Software Developer • Former Employee
Pros: Princeton office provides free lunch.
Cons: I received an oral offer as an R&D software engineer a year before my graduation. Three months later, their recruiter called me and reneged it, without caring or taking responsibility for the other offers and interviews I had declined for them.
I received an oral offer over the phone after interviewing them on campus around the end of September 2015. Since I still had a year left in school and was only taking two master's courses, I asked for a part-time intern opportunity to work in their Princeton office, mostly to get familiar with their teams and development environment. Before the intern started, I told their manager about my availability constraints (only available this semester & winter, and would take time off during exams), and they told me it was fine and sent me a part-time intern offer letter to sign. On the contract, it stated, "Expected work hours per week: 10 hrs." Also, neither the manager nor the part-time offer letter mentioned anything about its potential impact on my full-time offer.
Then I interned at a team throughout November 2015 - January 2016, working mostly 4 days a week, averaging 25-30 hours for the weeks I came to work. I took a whole week off during finals and another week during Christmas and New Year.
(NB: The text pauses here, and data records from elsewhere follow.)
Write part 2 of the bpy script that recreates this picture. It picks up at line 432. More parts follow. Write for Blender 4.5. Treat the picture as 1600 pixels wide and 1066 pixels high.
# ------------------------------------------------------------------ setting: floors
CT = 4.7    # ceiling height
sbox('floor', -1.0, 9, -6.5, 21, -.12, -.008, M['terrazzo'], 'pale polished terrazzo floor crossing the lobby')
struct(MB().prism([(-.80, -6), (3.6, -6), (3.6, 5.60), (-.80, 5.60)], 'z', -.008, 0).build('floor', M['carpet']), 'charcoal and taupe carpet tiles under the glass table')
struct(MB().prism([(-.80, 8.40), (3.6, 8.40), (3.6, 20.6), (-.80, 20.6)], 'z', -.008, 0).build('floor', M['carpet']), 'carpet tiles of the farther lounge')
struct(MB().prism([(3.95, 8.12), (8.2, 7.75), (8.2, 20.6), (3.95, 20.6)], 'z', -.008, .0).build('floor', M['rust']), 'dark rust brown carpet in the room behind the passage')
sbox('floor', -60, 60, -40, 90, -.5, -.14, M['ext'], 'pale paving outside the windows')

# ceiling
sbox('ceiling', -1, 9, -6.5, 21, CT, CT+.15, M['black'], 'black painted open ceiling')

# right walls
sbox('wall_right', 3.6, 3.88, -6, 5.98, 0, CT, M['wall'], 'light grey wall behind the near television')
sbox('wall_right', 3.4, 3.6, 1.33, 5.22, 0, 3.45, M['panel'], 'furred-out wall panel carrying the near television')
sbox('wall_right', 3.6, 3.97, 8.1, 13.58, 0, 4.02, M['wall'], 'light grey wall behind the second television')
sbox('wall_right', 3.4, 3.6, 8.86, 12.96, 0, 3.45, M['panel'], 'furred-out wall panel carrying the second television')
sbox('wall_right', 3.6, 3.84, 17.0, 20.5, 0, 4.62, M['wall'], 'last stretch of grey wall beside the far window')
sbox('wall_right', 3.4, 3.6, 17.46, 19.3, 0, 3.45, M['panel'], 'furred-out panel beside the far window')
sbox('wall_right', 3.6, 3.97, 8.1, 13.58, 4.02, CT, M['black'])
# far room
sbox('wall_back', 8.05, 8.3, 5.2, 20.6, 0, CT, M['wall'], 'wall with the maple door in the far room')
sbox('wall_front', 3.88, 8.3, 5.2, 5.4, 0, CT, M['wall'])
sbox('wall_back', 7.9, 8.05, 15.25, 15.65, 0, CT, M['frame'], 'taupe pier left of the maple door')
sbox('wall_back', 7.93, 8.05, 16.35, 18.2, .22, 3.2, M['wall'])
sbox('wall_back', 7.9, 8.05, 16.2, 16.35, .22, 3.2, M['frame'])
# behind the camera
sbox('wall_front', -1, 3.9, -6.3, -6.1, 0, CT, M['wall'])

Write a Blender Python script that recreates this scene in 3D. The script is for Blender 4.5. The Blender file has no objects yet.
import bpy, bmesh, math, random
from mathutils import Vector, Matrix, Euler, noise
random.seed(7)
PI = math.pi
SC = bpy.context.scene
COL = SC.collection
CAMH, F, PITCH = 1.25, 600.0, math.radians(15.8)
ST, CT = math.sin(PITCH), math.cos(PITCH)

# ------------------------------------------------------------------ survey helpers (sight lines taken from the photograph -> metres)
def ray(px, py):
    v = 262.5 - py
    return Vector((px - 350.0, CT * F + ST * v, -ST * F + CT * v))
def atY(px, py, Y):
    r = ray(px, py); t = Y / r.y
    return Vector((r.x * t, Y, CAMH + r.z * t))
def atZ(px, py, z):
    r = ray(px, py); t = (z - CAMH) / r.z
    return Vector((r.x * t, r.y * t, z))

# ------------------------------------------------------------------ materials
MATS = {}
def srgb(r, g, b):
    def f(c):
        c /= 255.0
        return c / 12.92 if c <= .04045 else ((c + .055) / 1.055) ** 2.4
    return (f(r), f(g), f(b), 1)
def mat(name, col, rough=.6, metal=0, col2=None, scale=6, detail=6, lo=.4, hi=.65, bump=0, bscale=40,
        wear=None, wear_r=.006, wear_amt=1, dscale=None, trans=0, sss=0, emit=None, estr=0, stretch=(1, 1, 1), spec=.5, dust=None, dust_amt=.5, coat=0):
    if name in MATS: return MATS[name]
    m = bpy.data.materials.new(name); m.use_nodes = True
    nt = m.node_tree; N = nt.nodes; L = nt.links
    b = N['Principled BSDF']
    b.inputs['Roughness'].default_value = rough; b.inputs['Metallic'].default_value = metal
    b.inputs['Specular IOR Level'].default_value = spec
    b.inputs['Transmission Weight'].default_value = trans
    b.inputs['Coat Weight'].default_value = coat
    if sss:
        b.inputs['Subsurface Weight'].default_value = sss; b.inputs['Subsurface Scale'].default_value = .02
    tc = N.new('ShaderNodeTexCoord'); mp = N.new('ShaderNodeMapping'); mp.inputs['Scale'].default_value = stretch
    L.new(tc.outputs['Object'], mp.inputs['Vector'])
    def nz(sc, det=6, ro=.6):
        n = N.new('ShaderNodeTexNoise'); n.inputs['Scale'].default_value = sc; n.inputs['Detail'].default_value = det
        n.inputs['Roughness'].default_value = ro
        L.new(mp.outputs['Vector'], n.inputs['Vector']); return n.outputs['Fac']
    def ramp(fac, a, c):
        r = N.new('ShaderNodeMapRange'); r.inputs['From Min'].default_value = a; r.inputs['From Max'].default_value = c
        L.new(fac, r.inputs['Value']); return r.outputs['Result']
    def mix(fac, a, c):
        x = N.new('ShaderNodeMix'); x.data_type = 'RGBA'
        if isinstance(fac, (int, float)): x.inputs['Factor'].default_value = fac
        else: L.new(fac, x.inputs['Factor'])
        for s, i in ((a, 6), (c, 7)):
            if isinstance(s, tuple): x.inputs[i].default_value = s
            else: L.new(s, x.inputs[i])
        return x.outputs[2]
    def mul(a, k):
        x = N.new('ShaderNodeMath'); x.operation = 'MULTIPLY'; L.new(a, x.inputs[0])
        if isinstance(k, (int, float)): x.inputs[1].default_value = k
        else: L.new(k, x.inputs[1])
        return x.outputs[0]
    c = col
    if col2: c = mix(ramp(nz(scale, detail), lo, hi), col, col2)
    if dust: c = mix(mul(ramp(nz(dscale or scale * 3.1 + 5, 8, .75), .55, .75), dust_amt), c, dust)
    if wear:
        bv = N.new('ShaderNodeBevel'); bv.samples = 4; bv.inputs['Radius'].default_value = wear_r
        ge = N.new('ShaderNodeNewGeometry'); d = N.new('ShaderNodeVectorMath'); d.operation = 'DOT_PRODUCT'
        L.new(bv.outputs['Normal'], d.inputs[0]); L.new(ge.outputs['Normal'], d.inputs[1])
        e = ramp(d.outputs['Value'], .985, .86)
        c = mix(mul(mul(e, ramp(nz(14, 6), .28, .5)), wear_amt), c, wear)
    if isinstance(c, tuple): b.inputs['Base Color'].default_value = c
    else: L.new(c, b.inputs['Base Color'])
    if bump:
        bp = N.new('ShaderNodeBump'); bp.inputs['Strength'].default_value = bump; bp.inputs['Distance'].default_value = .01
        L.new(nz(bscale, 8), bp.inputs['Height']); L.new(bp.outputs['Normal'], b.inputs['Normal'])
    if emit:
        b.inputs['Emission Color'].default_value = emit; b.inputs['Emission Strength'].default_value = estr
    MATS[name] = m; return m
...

The program itself was very disorganized: no intern/new hire training, no clarification of performance expectations, no assigned project, and no desk. Yes, I never had a desk assigned to me throughout the entire internship. I was told to fix bugs in their current production code, and I worked closely with my mentor on a daily basis. I managed to fix all the bugs they assigned to me, and my code went to production.
After telling them I wouldn't be able to work part-time after my last semester started, as we had agreed upon before I started interning, I received a phone call from Bloomberg's recruiter a couple of weeks later. They said they would renege on my full-time offer. "Based on your review from your team, your technical ability has no problem, but it's the communication issue. Therefore, we decided to not give you a full-time offer." Later that night, I called my mentor, and he told me he knew what I did. He was satisfied with my performance since I was able to pick up their project and fix bugs quickly. He insisted on keeping me on the team, but their team lead, who never assigned anything to me or worked with me, claimed I was not dedicated to the company since I took days off during finals. The recruiting team did not take any responsibility for the other offers and interviews I had declined, insisted the decision was final, and that there was nothing I could do about it.
I talked to my friends and professional engineers who had experience with Bloomberg. This company has a terrible record of reneging people's offers/firing new employees during their recruiting process. They basically don't care how it would affect your career as a software engineer. You are a new grad who is not experienced with employment laws/processes, and they will do whatever they need as long as they think it will benefit their company. Be very careful if you are considering Bloomberg as your full-time employer; they have reneged/fired people before they join, during their new hire training, even in your first six months.
After all, this is a company that would say, "Technical ability is fine, but the team lead doesn't like your communication" to renege an incoming engineer's offer.